3D scene scripts:
## BEGIN

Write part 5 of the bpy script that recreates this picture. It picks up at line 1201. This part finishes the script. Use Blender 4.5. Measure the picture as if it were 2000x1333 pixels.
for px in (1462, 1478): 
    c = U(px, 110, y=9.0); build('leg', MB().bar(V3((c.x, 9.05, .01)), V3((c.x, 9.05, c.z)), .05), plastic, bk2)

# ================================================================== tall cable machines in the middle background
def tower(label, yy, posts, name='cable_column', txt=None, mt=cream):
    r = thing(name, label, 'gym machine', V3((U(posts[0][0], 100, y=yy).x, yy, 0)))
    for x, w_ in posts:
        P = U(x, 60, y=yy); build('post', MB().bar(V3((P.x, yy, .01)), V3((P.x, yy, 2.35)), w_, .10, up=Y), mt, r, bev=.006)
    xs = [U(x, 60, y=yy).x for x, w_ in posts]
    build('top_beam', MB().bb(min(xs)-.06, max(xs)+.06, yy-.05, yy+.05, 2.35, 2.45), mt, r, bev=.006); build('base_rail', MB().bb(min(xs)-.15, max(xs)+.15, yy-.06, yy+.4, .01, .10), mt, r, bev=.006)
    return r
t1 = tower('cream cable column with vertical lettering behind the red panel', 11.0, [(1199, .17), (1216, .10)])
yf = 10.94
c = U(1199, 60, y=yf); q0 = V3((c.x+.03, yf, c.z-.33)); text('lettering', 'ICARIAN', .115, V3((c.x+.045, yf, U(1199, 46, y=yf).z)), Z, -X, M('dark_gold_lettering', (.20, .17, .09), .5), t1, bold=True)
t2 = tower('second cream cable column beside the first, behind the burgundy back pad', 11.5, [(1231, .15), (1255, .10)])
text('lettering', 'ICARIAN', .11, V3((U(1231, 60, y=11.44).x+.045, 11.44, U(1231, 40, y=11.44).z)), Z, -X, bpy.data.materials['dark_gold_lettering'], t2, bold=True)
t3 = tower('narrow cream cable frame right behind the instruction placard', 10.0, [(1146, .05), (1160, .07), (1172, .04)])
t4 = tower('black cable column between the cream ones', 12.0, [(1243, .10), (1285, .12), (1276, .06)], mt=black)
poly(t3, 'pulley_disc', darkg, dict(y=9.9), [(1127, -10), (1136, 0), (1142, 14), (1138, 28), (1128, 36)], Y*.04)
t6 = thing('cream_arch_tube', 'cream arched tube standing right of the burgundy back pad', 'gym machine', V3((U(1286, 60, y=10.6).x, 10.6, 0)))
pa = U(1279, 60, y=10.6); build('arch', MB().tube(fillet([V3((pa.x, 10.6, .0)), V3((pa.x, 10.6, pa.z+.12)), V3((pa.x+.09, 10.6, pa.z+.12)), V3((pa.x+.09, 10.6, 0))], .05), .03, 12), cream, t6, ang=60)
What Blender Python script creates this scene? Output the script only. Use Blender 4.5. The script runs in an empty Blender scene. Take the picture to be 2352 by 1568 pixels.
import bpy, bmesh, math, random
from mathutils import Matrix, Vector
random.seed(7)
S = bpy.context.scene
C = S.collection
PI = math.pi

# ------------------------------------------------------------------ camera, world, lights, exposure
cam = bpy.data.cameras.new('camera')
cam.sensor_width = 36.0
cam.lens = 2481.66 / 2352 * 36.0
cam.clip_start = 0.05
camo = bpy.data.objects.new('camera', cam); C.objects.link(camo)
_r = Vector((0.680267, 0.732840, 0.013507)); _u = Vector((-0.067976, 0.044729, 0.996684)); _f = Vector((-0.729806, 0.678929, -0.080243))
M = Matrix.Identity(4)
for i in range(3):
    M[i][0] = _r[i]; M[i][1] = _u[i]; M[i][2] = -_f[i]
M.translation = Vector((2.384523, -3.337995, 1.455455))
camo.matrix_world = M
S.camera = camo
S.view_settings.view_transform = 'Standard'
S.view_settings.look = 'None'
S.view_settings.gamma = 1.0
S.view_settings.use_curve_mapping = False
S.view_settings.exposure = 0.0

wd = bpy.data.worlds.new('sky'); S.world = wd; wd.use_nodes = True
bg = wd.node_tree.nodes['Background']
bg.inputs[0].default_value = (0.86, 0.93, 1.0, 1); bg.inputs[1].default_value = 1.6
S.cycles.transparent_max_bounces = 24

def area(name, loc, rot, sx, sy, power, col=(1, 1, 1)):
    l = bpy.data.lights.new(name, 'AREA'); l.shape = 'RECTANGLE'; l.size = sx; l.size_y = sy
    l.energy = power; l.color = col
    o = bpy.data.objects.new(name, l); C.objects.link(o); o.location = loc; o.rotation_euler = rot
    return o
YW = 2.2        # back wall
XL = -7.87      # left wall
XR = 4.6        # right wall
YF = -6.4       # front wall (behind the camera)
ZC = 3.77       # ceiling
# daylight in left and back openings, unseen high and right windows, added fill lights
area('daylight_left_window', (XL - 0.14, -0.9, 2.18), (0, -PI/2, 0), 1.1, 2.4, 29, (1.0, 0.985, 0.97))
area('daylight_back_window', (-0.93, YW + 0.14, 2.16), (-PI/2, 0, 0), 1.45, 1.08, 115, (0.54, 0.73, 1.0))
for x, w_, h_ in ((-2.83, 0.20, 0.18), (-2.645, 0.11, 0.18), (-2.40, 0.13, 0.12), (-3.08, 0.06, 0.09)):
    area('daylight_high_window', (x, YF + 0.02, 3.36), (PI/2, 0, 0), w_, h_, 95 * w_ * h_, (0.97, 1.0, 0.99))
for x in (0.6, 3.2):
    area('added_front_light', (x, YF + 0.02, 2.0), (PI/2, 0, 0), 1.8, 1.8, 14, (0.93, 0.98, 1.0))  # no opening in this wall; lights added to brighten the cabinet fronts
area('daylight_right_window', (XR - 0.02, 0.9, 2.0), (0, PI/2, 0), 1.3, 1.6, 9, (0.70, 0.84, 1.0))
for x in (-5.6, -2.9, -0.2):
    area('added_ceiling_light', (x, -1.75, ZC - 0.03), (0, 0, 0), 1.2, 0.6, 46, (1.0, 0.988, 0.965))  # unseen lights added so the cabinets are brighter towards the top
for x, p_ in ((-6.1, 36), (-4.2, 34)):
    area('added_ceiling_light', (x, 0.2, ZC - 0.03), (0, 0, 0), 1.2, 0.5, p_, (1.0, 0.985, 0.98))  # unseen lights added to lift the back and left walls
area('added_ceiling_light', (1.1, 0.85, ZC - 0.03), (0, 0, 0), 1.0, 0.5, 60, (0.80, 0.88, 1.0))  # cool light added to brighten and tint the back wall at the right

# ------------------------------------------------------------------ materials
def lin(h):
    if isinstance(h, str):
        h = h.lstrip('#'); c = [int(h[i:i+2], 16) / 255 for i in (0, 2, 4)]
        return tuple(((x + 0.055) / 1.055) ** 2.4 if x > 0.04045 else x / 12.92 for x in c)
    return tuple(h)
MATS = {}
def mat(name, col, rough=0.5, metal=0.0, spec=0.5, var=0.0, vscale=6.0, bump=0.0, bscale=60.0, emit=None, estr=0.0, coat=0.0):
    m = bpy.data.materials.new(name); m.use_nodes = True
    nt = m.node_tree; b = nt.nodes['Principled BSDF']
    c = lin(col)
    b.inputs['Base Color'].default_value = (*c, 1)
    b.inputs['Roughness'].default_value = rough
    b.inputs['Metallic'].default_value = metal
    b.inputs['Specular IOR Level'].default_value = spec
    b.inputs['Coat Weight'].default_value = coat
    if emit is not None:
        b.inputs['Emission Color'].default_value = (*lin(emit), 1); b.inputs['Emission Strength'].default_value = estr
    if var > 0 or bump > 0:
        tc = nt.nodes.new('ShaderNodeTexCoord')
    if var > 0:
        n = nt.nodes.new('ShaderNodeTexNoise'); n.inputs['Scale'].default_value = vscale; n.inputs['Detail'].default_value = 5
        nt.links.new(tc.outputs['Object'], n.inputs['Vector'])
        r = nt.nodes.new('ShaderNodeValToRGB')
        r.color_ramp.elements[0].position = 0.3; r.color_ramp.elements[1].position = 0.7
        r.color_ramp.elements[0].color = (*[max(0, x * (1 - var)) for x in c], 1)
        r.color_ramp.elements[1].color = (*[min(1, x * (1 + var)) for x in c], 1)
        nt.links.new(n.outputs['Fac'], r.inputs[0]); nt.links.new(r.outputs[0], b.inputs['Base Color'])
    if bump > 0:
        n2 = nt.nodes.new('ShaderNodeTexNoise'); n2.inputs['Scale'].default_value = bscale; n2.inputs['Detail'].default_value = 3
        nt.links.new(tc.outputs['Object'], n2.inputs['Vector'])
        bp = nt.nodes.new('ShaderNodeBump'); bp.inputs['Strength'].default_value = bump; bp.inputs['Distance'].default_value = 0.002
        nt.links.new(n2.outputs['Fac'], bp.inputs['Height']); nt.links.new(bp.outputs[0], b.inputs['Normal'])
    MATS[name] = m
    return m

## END

■ GOAL ■
Take the line that contains "What Blender Python", the line that contains "PI = math.pi", and all lines between, and give them again exactly; include no other line.

■ SOLUTION FOR THIS TASK ■
What Blender Python script creates this scene? Output the script only. Use Blender 4.5. The script runs in an empty Blender scene. Take the picture to be 2352 by 1568 pixels.
import bpy, bmesh, math, random
from mathutils import Matrix, Vector
random.seed(7)
S = bpy.context.scene
C = S.collection
PI = math.pi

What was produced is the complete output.